The only disagreement I have with the OP is that I would have let "Potts" call the police. I would have said to the gate agent: "Go ahead, call the police. Since I'm not guilty of any criminal acts, I have nothing to worry about, but you should be advised that filing a false police report IS a crime for which YOU can be held accountable."
As a taxpayer, it galls me that airline employees would even THINK of calling the police for such frivolous reasons. They're blatantly wasting limited police resources because of their own refusal to keep their own airline's promises. The police have far more serious crimes to deal with than the "crime" of a passenger arguing with an airline employee.

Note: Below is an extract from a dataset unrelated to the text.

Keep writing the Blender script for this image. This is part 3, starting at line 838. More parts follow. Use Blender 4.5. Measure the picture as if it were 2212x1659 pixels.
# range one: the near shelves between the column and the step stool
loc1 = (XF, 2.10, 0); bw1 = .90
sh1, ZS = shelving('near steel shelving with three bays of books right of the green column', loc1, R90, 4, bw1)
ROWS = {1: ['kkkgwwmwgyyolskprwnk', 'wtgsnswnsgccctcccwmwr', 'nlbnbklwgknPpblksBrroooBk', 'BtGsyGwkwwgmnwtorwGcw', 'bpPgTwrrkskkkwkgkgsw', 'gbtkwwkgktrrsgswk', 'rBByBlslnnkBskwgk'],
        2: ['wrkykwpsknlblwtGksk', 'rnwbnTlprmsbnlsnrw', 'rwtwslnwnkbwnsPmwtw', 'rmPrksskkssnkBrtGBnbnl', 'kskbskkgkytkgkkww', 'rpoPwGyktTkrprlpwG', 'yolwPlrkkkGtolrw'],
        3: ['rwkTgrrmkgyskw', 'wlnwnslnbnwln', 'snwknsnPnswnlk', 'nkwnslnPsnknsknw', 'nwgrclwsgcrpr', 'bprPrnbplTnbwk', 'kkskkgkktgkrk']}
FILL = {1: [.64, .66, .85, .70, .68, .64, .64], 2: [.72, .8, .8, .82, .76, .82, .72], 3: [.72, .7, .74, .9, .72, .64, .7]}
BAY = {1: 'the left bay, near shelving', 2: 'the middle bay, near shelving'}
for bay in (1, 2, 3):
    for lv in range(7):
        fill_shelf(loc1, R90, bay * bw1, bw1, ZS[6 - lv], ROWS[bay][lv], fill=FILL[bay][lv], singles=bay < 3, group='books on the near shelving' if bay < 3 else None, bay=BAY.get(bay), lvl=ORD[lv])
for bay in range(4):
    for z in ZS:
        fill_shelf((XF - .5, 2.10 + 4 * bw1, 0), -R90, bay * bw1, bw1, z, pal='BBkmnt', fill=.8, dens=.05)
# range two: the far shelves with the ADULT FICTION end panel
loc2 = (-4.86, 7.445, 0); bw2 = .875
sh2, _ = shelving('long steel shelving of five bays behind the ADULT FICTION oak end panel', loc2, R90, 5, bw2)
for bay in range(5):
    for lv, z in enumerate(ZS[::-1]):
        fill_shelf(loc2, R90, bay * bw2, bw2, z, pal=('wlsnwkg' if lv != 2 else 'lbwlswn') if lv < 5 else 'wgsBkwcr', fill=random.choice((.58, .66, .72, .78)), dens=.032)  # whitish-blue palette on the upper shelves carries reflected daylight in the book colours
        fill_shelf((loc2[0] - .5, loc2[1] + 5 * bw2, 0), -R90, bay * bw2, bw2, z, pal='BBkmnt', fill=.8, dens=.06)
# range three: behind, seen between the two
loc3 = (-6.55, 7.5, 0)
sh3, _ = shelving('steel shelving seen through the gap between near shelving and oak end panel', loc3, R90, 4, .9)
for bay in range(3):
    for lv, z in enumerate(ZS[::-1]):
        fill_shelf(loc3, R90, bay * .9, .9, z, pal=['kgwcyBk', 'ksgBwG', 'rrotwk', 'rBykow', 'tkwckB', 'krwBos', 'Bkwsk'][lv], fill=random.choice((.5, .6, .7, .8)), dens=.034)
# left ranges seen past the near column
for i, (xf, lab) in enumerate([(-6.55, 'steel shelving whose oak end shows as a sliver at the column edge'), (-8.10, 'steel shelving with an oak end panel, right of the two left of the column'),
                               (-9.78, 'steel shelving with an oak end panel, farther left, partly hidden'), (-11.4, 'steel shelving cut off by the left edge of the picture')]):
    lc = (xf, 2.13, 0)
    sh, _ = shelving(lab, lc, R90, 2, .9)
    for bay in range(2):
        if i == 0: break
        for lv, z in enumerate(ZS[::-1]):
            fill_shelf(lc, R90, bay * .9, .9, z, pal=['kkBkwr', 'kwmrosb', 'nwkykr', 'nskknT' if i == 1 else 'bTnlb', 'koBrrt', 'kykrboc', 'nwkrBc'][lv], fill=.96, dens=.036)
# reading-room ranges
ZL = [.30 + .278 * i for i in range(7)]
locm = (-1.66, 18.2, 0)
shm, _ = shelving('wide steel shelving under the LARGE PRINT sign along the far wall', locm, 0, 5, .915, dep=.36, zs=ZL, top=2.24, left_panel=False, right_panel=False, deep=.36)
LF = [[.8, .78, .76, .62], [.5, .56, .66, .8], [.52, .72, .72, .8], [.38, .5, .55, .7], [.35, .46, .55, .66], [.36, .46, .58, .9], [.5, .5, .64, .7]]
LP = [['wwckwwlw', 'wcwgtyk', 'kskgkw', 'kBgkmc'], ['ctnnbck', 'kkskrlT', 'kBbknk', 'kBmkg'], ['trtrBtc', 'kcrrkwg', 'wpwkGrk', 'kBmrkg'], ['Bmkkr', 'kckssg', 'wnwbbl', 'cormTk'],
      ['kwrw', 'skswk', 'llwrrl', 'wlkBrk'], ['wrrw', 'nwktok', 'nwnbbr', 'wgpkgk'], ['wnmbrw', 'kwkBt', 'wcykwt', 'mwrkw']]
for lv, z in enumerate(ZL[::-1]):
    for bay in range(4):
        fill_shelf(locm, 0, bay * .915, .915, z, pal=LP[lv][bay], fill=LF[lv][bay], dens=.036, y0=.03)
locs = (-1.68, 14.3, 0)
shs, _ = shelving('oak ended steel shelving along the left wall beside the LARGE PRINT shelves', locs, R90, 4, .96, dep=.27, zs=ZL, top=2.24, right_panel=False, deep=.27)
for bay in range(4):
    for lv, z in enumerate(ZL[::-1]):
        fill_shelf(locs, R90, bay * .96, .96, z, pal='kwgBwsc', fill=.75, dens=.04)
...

If they had called the police, then I would say that "Potts" should be dragged out of the airport in handcuffs and spend a few days in jail. Maybe a few lessons like that, and airline employees might think twice before calling the police unnecessarily.
I also find it interesting that airline employees would be so quick to call the police before speaking to anyone in their own chain of command. The highest ranking airline management-level employee at the airport should be called first and arrive on the scene to either override or endorse the gate agent's decision BEFORE any calls to the police are made.
That's what seems to be missing here. The airline should be required to utilize all of its own resources first, before calling in "outside help" to settle a dispute with a passenger. The highest-ranking airline manager should be there on the scene to handle things, since the police have far more important things to do than to do the job of an airline manager.